My Goal: My ultimate goal for myself is to understand what got me to this place and let God heal those areas that make me self-destruct. I want to be completely whole inside (confident, content, happy, etc.) and physically strong, healthy and beautiful on the outside- a testimony to God's grace and love for me and anyone else looking for wholeness and healing. We are who we choose to be. I will meet my goal when the inside of me matches the outside and I am content in that place. I don't exactly know what that size is, but I have set a goal with Sham so he knows where I think I'm headed. Later, I may share those numbers with you but right now, that makes me feel a little vulnerable!
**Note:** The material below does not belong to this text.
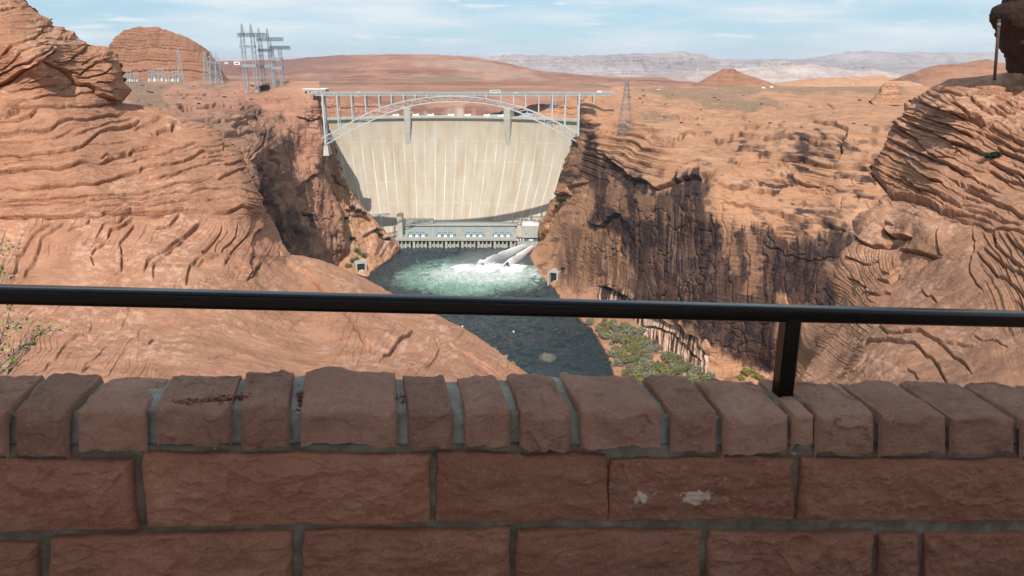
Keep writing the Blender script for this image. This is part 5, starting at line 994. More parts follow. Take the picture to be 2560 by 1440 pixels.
# handrail
t = NT('dark brown gloss paint'); v = t.obj((1, 1, 1)); n_ = t.noise(v, 30, 6, .6)
M['rail'] = t.done(t.ramp(n_, (.3, (.004, .0025, .002)), (.7, (.007, .0045, .004))), t.ramp(t.noise(v, 9, 5, .6), (.3, .16), (.7, .26)), t.bump(t.noise(v, 140, 4, .6), .0004, .6), spec=.22)
ra = WP(np.array(-3300.), np.array(655.0), .11); rb_ = WP(np.array(4100.), np.array(835.2), .11)
hr = empty('handrail', V3(WP(np.array(1955.), np.array(985.), .10)), 0, 'dark brown metal handrail on square posts above the stone parapet', 'handrail'); ho = np.array(hr.location)
d = (rb_-ra)/np.linalg.norm(rb_-ra); up = np.array([0, 0, 1.]); sidev = np.cross(d, up); sidev /= np.linalg.norm(sidev); up = np.cross(sidev, d)
prof = []; hw, hh_, rr = .0245, .0245, .013
for cx_, cy_, a0 in ((1, 1, 0), (-1, 1, 90), (-1, -1, 180), (1, -1, 270)):
    for k in range(7): a = R(a0+15*k); prof.append((cx_*(hw-rr)+math.cos(a)*rr, cy_*(hh_-rr)+math.sin(a)*rr))
vs = np.array([[p+sidev*u+up*v_ for u, v_ in prof] for p in (ra, rb_)]); k = len(prof)
b = MB(); b.add((vs-ho).reshape(-1, 3), [(i, (i+1) % k, k+(i+1) % k, k+i) for i in range(k)]+[tuple(range(k))[::-1], tuple(range(k, 2*k))]); o = b.build('rail', M['rail'], hr, smooth=True)
pt = WP(np.array(1955.), np.array(800.), .11); pb = WP(np.array(1953.), np.array(1010.), .11)
b = MB(); w_ = .0255; prof2 = [(x*1.0, y) for x, y in [(a*w_*2, c_*w_*2) for a, c_ in ((-.5, -.42), (-.42, -.5), (.42, -.5), (.5, -.42), (.5, .42), (.42, .5), (-.42, .5), (-.5, .42))]]
hz = np.array([1, .12, 0])/math.hypot(1, .12); hn = np.array([-.12, 1, 0])/math.hypot(1, .12)
b.add([(pb+hz*u+hn*v_-ho) for u, v_ in prof2]+[(np.array([pb[0], pb[1], pt[2]+.012])+hz*u+hn*v_-ho) for u, v_ in prof2], [(i, (i+1) % 8, 8+(i+1) % 8, 8+i) for i in range(8)]); b.build('post', M['rail'], hr)
b = MB(); b.add([(np.array([pb[0], pb[1], pb[2]+.012+.020*k])+hz*u*(2.6-.9*k)+hn*v_*(2.6-.9*k)-hn*.0-ho) for k in (0, 1) for u, v_ in prof2], [(i, (i+1) % 8, 8+(i+1) % 8, 8+i) for i in range(8)]+[tuple(range(8, 16))]); b.build('post_base', M['mortar'], hr)

p2 = WP(np.array(-1150.), np.array(707.4), .11); p2b = np.array([p2[0], p2[1], p2[2]-.33])
b = MB(); b.add([(q+hz*u+hn*v_-ho) for q in (p2b, p2) for u, v_ in prof2], [(i, (i+1) % 8, 8+(i+1) % 8, 8+i) for i in range(8)]); b.build('post', M['rail'], hr)
# the rock that falls away in front of the parapet, down to the canyon rim
gx, gy = np.meshgrid(np.linspace(-46, 46, 150), np.concatenate([np.linspace(-22, 2.2, 20), np.linspace(2.5, 25, 70), np.linspace(25.5, 40, 20)]))
gz = np.where(gy < 2.4, -1.95, -.455*gy-.9*sstep(12, 3, gy))+.14*fbm(gx/4, gy/4, gx*0, 4, 871)*sstep(3, 8, gy)-235*sstep(25, 39, gy)**1.3
o = mesh_np('rock_slope', np.stack([gx, gy, gz], -1).reshape(-1, 3), gridquads(*gx.shape)[:, ::-1], M['rock_near'], attrs={k: np.zeros(gx.shape) for k in ('stain', 'pale', 'veg', 'bed', 'bedw')}); o['kind'] = 'structure'
# shelter over the viewpoint (its roof shades the wall), and the paved floor underfoot
FLZ = -1.72
t = NT('floor concrete'); v = t.obj((1, 1, 1)); M['floor'] = t.done(t.ramp(t.noise(v, 3, 8, .65), (.3, (.22, .16, .125)), (.7, (.31, .235, .195))), .9, t.bump(t.noise(v, 40, 6, .7), .004, .8))
b = MB(); b.box((0, -9.2, FLZ-.1), (30, 22.0, .2)); o = b.build('overlook_floor', M['floor']); o['kind'] = 'structure'
t = NT('brown timber'); v = t.obj((1, 1, 14)); M['timber'] = t.done(t.ramp(t.noise(t.obj((.6, 6, 6)), 2, 6, .6), (.3, (.07, .045, .030)), (.7, (.12, .08, .055))), .8, None)
sh = empty('shelter', (0, -3.5, FLZ), 0, 'timber roofed stone shelter over the overlook', 'shelter')
b = MB(); b.box((0, .95, 4.3), (15, 3.3, .22)); b.build('roof', M['timber'], sh)
for xx in (-6.8, 6.8):
    for yy in (-.3, 2.2): b = MB(); b.box((xx, yy, 2.09), (.5, .5, 4.18)); b.build('post', M['wall_stone'], sh)
for yy in (-.3, 2.2): b = MB(); b.box((0, yy-.02, 4.09), (13.1, .18, .2)); b.build('beam', M['timber'], sh)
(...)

My 'goal' and what I feel are realistic expectations are two different things- but he sees my goal as realistic so I am encouraged.

Sunday, January 18, 2009

I just got back from exercising for 45 minutes on my own- watching the Steeler game while on the bike then some lower body exercises on the machines. I sure can't wait to have some purpose for my time at the gym and actually see results! I think that is the most frustrating part of exercising on my own...lack of progress. It must be the food but who really knows. Sham and I are sitting down tomorrow to make a game plan for this journey- I can't wait!

Saturday, January 17, 2009


My trainer's info: He has a blog going at http://inspiredwellness-net.blogspot.com/


The Beginning of Something New


Wow, my first blog. Not the only beginning for me...but the record of the beginning of a new lifestyle. Starting Monday, Jan. 19, under the direction of my fitness coach Sham of Inspired Wellness, I am going to begin a journey to finding health again. The crazy years of raising children, owning businesses, and putting my family first have taken their toll on me emotionally and physically and it's time to take charge! I intend to track my progress- my ups and downs- here in full view and with full accountability from everyone... embarrassing no doubt!
Well, I am like clay in the potter's hands, Sham, let's do it!